Serial podcast is being made into TV show by The Lego Movie directors
Sarah Koenig’s crazily successful true crime series is heading for the small screen

A podcast so popular it achieved unprecedented success is to be made into a television series by the directors of The Lego Movie.
Sarah Koenig’s award-winning 12-part podcast Serial became a global phenomenon after it aired in October 2014 and was downloaded more than 77.6m times.
The series investigated the case of Adnan Syed who was convicted of murdering his girlfriend Hae Min Lee, 18, and sentenced to life imprisonment in 2000.
It cast into question his conviction as Koenig looked into police reports, interviewed witnesses and posited theories about the murder of the Baltimore high-school student who was strangled in 1999.
The podcast, which is a spinoff from This American Life, topped the iTunes charts almost overnight becoming the fastest-downloaded podcast in the platform’s history, and earning a Peabody Award for journalism.
Now the Lego Movie directors Christopher Miller and Phil Lord are working on a TV series charting the making of the podcast.
However, the small screen adaptation of Serial will not follow the case of Syed and Lee, but will instead focus on another crime worthy of fresh investigation which is yet to be agreed upon.
Koenig and Julie Snyder, who co-produced and narrated the podcast, will executive produce the TV series alongside Lord and Miller.
“Chris and Phil take an unexpected approach to telling stories and that is so appealing to us at Serial,” Snyder told Deadline.
“Developing a show with them is exciting because we feel like we speak the same language, only they’re smarter than us.”
Koenig and Snyder revealed earlier this year that they are working on a second and third series of Serial.
Syed was convicted aged 18, and now 34, has always maintained that he is innocent of the murder of his girlfriend.

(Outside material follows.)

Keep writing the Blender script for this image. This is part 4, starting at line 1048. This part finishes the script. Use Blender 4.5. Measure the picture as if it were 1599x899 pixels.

Three months after Serial aired he was granted permission for an appeal despite having had multiple appeal requests rejected in the previous 12 years.
Jay Wilds, a classmate of the convict and Lee, was the main witness in the case having told police that he helped Syed to bury her body and led the authorities to her missing car. His claims were
In August, Justin Brown, Syed’s defence lawyer, filed a court motion regarding an important document that he says casts doubt on mobile phone data that was central to his client’s conviction because it placed him at the location where Lee's body was found a month after her murder.
The second series of Serial will investigate the mysterious disappearance in Afghanistan of an American soldier who was then held captive by the Taliban for five years.